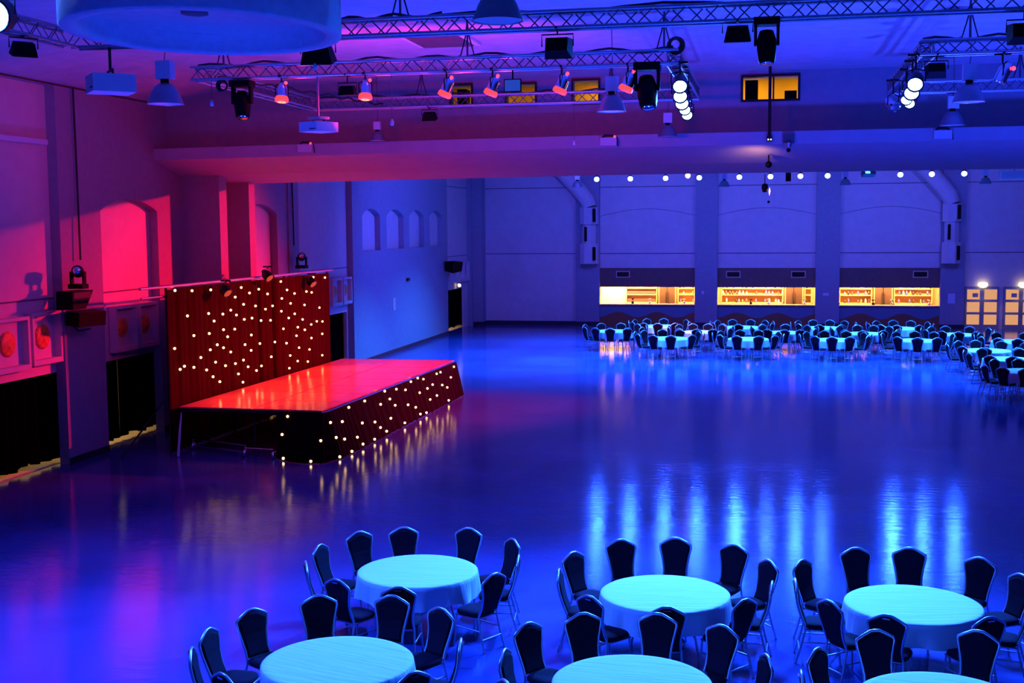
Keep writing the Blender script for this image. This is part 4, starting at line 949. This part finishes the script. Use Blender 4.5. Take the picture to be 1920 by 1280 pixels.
def place_table(name, c, chairs, near):
    global cl_i
    short = name
    if used['tb']: t = copy_tree(tb0)
    else: t = tb0; used['tb'] = True
    t.location = (c[0], c[1], 0); t['label'] = ('silver-legged round table under white cloth: ' + short)
    t['group'] = 'round tables'; rz = random.uniform(-.5, .5); t.rotation_euler = (0, 0, rz)
    o = bpy.data.objects.new('tablecloth', cloths[cl_i % 3]); COL.objects.link(o); cl_i += 1
    o.location = (c[0], c[1], 0); o.rotation_euler = (0, 0, random.uniform(-.3, .3))
    tag(o, 'pale blue-lit cloth draped over the ' + short, 'tablecloth', 'round white tablecloths')
    if not near:
        A_ = sorted(a for a, _ in chairs); n_ = len(A_)
        for _ in range(60):
            for q in range(n_):
                a, b2 = A_[q], A_[(q + 1) % n_] + (360 if q == n_ - 1 else 0)
                if b2 - a < 27.5: e = (27.5 - (b2 - a)) / 2; A_[q] -= e; A_[(q + 1) % n_] += e
        chairs = [(a % 360, 1.39) for a in A_]
    # group the seats by the side of the table they are on
    vdir = math.degrees(math.atan2(c[1], c[0]))    # direction away from the camera
    b = {}
    for a, r in chairs:
        rel = (a - vdir + 90) % 360
        b.setdefault(int(((rel + 22.5) % 360) // 45), []).append((rel, a, r))
    for k, L in b.items():
        def sx(e): return math.cos(math.radians(e[0]))
        def sy(e): return math.sin(math.radians(e[0]))
        vert = k in (0, 4, 3, 5, 1, 7)
        L.sort(key=(lambda e: -sy(e)) if vert else sx)
        for i, (rel, a, r) in enumerate(L):
            if len(L) == 1: q = SECT[k]
            elif len(L) == 2: q = SECT[k] + (', farther one' if i == 0 else ', nearer one') if vert else SECT[k] + (', left one' if i == 0 else ', right one')
            else: q = SECT[k] + ', ' + ['left', 'middle', 'right'][min(i, 2)] + ' one'
            if used['ch']: h = copy_tree(ch0)
            else: h = ch0; used['ch'] = True
            rr = max(r, 1.28) - .30; ar = math.radians(a)
            h.location = (c[0] + rr * math.cos(ar), c[1] + rr * math.sin(ar), 0)
            h.rotation_euler = (0, 0, ar + PI / 2 + random.uniform(-.05, .05))
            h['label'] = 'dark banquet chair, %s, %s' % (q, short)
            h['group'] = 'chairs at the %s' % short
for nm, (c, L) in NEAR.items(): place_table(nm, c, L, True)
for nm, c, L in FAR: place_table(nm, c, [(a, 1.39) for a in L], False)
────────
◆ What to produce
Each line above is to be copied verbatim. Drop any image from the copy.

◆ Exercise answer
Keep writing the Blender script for this image. This is part 4, starting at line 949. This part finishes the script. Use Blender 4.5. Take the picture to be 1920 by 1280 pixels.
def place_table(name, c, chairs, near):
    global cl_i
    short = name
    if used['tb']: t = copy_tree(tb0)
    else: t = tb0; used['tb'] = True
    t.location = (c[0], c[1], 0); t['label'] = ('silver-legged round table under white cloth: ' + short)
    t['group'] = 'round tables'; rz = random.uniform(-.5, .5); t.rotation_euler = (0, 0, rz)
    o = bpy.data.objects.new('tablecloth', cloths[cl_i % 3]); COL.objects.link(o); cl_i += 1
    o.location = (c[0], c[1], 0); o.rotation_euler = (0, 0, random.uniform(-.3, .3))
    tag(o, 'pale blue-lit cloth draped over the ' + short, 'tablecloth', 'round white tablecloths')
    if not near:
        A_ = sorted(a for a, _ in chairs); n_ = len(A_)
        for _ in range(60):
            for q in range(n_):
                a, b2 = A_[q], A_[(q + 1) % n_] + (360 if q == n_ - 1 else 0)
                if b2 - a < 27.5: e = (27.5 - (b2 - a)) / 2; A_[q] -= e; A_[(q + 1) % n_] += e
        chairs = [(a % 360, 1.39) for a in A_]
    # group the seats by the side of the table they are on
    vdir = math.degrees(math.atan2(c[1], c[0]))    # direction away from the camera
    b = {}
    for a, r in chairs:
        rel = (a - vdir + 90) % 360
        b.setdefault(int(((rel + 22.5) % 360) // 45), []).append((rel, a, r))
    for k, L in b.items():
        def sx(e): return math.cos(math.radians(e[0]))
        def sy(e): return math.sin(math.radians(e[0]))
        vert = k in (0, 4, 3, 5, 1, 7)
        L.sort(key=(lambda e: -sy(e)) if vert else sx)
        for i, (rel, a, r) in enumerate(L):
            if len(L) == 1: q = SECT[k]
            elif len(L) == 2: q = SECT[k] + (', farther one' if i == 0 else ', nearer one') if vert else SECT[k] + (', left one' if i == 0 else ', right one')
            else: q = SECT[k] + ', ' + ['left', 'middle', 'right'][min(i, 2)] + ' one'
            if used['ch']: h = copy_tree(ch0)
            else: h = ch0; used['ch'] = True
            rr = max(r, 1.28) - .30; ar = math.radians(a)
            h.location = (c[0] + rr * math.cos(ar), c[1] + rr * math.sin(ar), 0)
            h.rotation_euler = (0, 0, ar + PI / 2 + random.uniform(-.05, .05))
            h['label'] = 'dark banquet chair, %s, %s' % (q, short)
            h['group'] = 'chairs at the %s' % short
for nm, (c, L) in NEAR.items(): place_table(nm, c, L, True)
for nm, c, L in FAR: place_table(nm, c, [(a, 1.39) for a in L], False)